◆ Data

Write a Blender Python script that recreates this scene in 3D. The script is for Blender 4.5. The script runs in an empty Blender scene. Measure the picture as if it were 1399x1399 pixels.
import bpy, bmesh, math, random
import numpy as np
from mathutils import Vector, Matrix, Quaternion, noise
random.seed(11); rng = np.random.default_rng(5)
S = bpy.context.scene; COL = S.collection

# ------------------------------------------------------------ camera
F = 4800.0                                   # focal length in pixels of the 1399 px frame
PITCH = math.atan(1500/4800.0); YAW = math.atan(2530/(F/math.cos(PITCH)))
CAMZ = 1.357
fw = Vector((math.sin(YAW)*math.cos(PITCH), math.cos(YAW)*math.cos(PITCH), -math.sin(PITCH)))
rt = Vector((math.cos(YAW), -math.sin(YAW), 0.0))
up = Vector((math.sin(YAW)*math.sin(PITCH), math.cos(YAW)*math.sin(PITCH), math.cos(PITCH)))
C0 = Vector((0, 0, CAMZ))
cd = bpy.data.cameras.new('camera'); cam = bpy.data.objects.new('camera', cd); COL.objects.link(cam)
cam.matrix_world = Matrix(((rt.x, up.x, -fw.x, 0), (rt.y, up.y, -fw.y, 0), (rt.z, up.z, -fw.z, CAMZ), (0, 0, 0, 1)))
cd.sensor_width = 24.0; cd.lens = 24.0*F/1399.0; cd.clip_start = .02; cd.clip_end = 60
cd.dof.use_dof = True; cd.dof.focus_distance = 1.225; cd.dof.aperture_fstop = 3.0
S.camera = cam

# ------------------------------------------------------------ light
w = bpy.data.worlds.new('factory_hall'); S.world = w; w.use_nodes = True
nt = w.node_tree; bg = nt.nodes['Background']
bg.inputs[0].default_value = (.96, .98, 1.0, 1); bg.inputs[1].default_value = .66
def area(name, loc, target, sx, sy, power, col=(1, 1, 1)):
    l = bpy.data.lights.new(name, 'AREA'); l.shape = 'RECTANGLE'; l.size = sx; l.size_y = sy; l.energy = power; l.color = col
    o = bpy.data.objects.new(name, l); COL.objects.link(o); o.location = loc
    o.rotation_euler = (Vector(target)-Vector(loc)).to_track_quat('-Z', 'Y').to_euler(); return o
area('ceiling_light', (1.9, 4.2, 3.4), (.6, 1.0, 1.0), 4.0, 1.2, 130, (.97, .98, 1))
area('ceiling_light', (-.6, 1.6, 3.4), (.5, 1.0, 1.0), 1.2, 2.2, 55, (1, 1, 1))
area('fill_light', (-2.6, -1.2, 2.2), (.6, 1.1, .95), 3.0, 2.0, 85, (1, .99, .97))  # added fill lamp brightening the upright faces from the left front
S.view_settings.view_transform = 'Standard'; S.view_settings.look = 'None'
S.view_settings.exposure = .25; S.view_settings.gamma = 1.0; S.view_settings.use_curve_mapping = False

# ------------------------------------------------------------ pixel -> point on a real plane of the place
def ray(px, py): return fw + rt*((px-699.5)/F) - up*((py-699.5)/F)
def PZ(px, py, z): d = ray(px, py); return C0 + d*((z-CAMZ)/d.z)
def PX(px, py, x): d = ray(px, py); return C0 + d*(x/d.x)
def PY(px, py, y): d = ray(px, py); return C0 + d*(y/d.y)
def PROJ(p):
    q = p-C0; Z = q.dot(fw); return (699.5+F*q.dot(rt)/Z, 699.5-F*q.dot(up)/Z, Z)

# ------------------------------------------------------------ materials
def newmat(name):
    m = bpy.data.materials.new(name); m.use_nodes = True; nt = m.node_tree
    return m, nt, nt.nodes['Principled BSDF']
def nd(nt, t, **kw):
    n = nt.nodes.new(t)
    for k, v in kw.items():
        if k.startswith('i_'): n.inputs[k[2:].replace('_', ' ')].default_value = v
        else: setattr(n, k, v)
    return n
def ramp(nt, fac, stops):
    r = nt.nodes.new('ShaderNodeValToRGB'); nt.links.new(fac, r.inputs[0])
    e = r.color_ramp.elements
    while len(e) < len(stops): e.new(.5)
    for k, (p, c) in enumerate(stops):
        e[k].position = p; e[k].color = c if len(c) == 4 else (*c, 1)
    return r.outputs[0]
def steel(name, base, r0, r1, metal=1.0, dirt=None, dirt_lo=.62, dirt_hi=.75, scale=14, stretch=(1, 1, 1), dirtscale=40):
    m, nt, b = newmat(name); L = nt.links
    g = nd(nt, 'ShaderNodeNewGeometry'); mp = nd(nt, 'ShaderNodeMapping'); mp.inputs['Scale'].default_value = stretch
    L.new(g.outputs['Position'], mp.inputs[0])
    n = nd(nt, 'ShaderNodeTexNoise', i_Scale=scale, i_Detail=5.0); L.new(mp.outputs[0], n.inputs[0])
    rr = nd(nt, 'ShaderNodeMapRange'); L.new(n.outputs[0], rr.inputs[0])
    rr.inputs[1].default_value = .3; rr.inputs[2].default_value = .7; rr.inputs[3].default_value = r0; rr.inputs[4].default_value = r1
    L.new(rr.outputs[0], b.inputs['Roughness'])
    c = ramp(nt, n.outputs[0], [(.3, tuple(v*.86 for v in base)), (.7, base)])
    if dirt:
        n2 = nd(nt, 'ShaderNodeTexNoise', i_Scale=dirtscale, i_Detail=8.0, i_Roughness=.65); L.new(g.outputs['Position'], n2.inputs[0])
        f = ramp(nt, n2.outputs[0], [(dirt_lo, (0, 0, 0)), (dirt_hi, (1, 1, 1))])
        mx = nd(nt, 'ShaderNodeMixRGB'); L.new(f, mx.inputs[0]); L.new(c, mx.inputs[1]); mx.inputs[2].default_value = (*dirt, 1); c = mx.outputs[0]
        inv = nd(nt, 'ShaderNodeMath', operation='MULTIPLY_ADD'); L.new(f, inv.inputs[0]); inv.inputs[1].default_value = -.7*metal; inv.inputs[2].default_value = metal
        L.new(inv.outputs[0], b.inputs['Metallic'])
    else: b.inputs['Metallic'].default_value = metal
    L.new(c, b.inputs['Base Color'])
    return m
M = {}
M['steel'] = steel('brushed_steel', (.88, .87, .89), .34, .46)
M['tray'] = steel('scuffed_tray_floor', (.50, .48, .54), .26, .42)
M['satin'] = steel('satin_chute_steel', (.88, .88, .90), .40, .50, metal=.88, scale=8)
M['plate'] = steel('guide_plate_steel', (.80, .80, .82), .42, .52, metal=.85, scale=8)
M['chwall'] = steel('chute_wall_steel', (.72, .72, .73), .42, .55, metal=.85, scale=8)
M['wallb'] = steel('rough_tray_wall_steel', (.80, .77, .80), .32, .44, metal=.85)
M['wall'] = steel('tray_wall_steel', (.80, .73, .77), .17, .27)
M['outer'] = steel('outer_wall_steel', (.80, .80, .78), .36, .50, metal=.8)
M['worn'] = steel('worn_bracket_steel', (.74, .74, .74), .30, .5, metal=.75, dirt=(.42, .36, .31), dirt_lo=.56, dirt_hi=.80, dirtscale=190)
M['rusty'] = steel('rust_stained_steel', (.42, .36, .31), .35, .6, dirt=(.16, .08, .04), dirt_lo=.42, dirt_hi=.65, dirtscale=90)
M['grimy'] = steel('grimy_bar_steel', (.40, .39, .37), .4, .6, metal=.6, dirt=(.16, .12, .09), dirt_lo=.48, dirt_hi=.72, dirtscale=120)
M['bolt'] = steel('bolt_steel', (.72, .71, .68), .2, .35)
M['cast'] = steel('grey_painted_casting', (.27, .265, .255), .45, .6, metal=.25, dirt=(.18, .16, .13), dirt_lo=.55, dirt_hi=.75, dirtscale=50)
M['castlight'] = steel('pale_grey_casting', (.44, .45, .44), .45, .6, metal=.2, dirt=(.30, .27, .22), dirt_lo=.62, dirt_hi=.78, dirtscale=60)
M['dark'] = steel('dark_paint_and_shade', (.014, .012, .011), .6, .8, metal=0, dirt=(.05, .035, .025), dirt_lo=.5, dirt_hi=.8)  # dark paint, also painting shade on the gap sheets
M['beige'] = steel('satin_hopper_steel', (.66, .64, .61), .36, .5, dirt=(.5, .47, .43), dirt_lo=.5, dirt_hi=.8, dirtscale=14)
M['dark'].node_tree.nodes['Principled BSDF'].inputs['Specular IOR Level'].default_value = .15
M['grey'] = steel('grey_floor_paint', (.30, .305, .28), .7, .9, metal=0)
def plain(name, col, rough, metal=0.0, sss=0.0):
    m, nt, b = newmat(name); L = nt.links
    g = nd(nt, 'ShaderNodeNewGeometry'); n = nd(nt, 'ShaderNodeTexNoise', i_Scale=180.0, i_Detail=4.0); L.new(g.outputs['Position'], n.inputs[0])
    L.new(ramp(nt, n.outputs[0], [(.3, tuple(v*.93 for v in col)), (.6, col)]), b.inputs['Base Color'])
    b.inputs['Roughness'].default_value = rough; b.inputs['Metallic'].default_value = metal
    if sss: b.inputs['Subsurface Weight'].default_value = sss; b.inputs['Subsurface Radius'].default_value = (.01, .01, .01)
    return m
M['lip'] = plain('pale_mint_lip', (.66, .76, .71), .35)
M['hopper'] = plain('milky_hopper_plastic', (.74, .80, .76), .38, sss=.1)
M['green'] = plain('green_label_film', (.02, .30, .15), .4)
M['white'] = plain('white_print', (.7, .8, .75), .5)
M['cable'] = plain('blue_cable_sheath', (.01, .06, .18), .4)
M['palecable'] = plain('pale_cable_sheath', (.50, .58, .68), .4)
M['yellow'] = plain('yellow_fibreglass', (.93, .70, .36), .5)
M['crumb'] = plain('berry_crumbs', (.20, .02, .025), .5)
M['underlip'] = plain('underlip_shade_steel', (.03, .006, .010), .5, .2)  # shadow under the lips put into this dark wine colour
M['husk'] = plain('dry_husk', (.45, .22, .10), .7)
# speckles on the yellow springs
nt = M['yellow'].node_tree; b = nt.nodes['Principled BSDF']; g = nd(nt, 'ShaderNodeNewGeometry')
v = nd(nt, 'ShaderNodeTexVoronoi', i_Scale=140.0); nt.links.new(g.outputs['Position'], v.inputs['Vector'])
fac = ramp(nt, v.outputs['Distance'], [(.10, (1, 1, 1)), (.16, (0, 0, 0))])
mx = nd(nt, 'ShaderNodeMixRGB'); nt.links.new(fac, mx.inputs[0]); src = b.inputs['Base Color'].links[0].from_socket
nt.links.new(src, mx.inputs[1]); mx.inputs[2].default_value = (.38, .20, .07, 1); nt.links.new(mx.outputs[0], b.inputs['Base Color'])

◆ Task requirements
Restate the listing exactly, starting at its first line and ending at the line where "S.camera = cam" occurs; include both and no other lines.

◆ Right answer
Write a Blender Python script that recreates this scene in 3D. The script is for Blender 4.5. The script runs in an empty Blender scene. Measure the picture as if it were 1399x1399 pixels.
import bpy, bmesh, math, random
import numpy as np
from mathutils import Vector, Matrix, Quaternion, noise
random.seed(11); rng = np.random.default_rng(5)
S = bpy.context.scene; COL = S.collection

# ------------------------------------------------------------ camera
F = 4800.0                                   # focal length in pixels of the 1399 px frame
PITCH = math.atan(1500/4800.0); YAW = math.atan(2530/(F/math.cos(PITCH)))
CAMZ = 1.357
fw = Vector((math.sin(YAW)*math.cos(PITCH), math.cos(YAW)*math.cos(PITCH), -math.sin(PITCH)))
rt = Vector((math.cos(YAW), -math.sin(YAW), 0.0))
up = Vector((math.sin(YAW)*math.sin(PITCH), math.cos(YAW)*math.sin(PITCH), math.cos(PITCH)))
C0 = Vector((0, 0, CAMZ))
cd = bpy.data.cameras.new('camera'); cam = bpy.data.objects.new('camera', cd); COL.objects.link(cam)
cam.matrix_world = Matrix(((rt.x, up.x, -fw.x, 0), (rt.y, up.y, -fw.y, 0), (rt.z, up.z, -fw.z, CAMZ), (0, 0, 0, 1)))
cd.sensor_width = 24.0; cd.lens = 24.0*F/1399.0; cd.clip_start = .02; cd.clip_end = 60
cd.dof.use_dof = True; cd.dof.focus_distance = 1.225; cd.dof.aperture_fstop = 3.0
S.camera = cam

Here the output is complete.